• _What the task requires_
In the listing that follows, retype every line from the first through the one containing "COL = scene.collection". Pictures are to be left out.

• _Data for this task_
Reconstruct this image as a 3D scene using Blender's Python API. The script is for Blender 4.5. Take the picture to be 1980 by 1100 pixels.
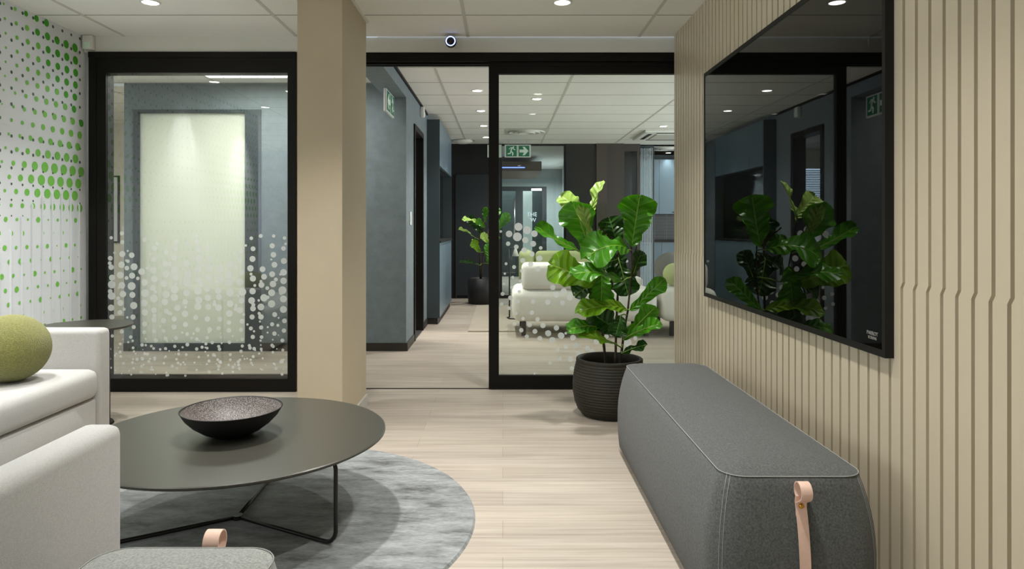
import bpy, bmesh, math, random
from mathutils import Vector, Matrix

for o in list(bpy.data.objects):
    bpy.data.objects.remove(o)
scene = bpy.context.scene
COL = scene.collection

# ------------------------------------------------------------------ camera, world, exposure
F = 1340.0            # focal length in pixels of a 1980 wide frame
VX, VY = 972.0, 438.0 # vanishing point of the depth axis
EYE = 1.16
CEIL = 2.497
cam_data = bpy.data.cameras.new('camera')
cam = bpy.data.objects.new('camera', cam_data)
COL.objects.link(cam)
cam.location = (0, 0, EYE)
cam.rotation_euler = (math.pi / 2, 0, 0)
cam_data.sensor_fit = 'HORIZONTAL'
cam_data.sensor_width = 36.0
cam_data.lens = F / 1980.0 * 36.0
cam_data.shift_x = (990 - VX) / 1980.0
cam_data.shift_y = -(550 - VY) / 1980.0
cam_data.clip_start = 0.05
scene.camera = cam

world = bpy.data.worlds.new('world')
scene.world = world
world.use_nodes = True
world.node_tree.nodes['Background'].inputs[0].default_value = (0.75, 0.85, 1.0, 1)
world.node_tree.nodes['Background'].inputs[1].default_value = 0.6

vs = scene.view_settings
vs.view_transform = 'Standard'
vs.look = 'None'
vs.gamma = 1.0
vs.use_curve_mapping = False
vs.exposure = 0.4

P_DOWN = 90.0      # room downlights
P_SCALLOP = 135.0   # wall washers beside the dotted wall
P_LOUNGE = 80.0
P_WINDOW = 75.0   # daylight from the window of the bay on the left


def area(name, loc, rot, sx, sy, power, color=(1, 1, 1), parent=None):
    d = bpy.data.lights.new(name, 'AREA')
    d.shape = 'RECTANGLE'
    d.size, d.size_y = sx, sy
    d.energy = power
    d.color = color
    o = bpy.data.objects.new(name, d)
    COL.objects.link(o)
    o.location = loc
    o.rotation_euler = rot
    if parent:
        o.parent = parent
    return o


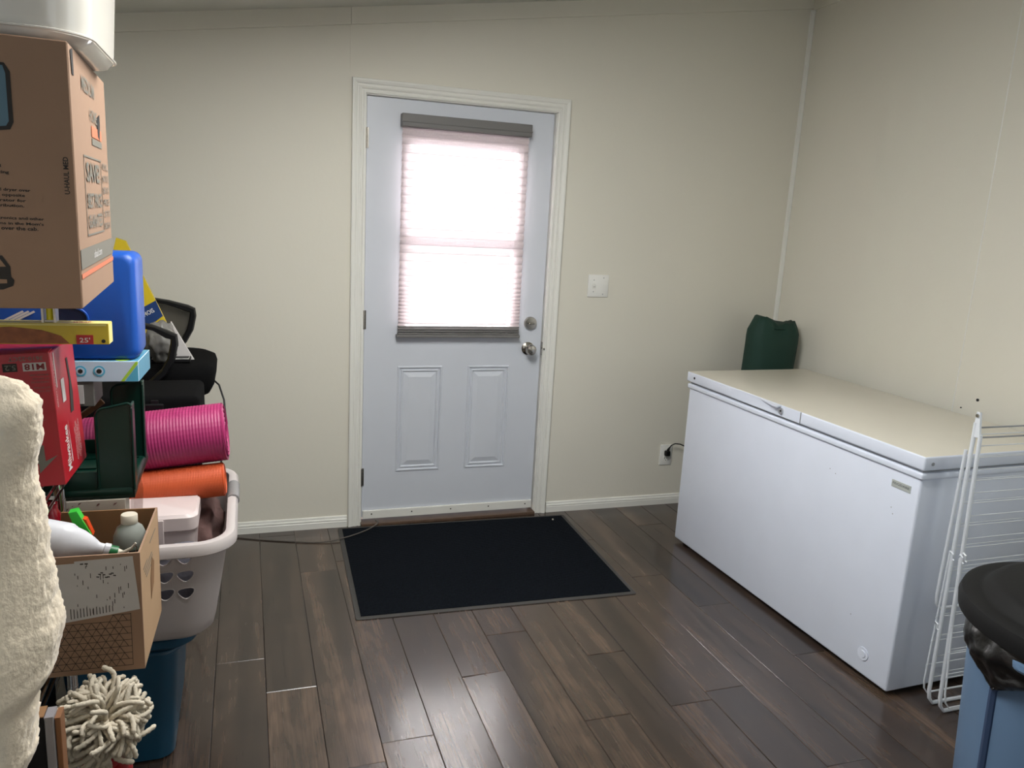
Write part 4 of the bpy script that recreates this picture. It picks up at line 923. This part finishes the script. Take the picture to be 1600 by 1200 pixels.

• _Worked solution_
Reconstruct this image as a 3D scene using Blender's Python API. The script is for Blender 4.5. Take the picture to be 1980 by 1100 pixels.
import bpy, bmesh, math, random
from mathutils import Vector, Matrix

for o in list(bpy.data.objects):
    bpy.data.objects.remove(o)
scene = bpy.context.scene
COL = scene.collection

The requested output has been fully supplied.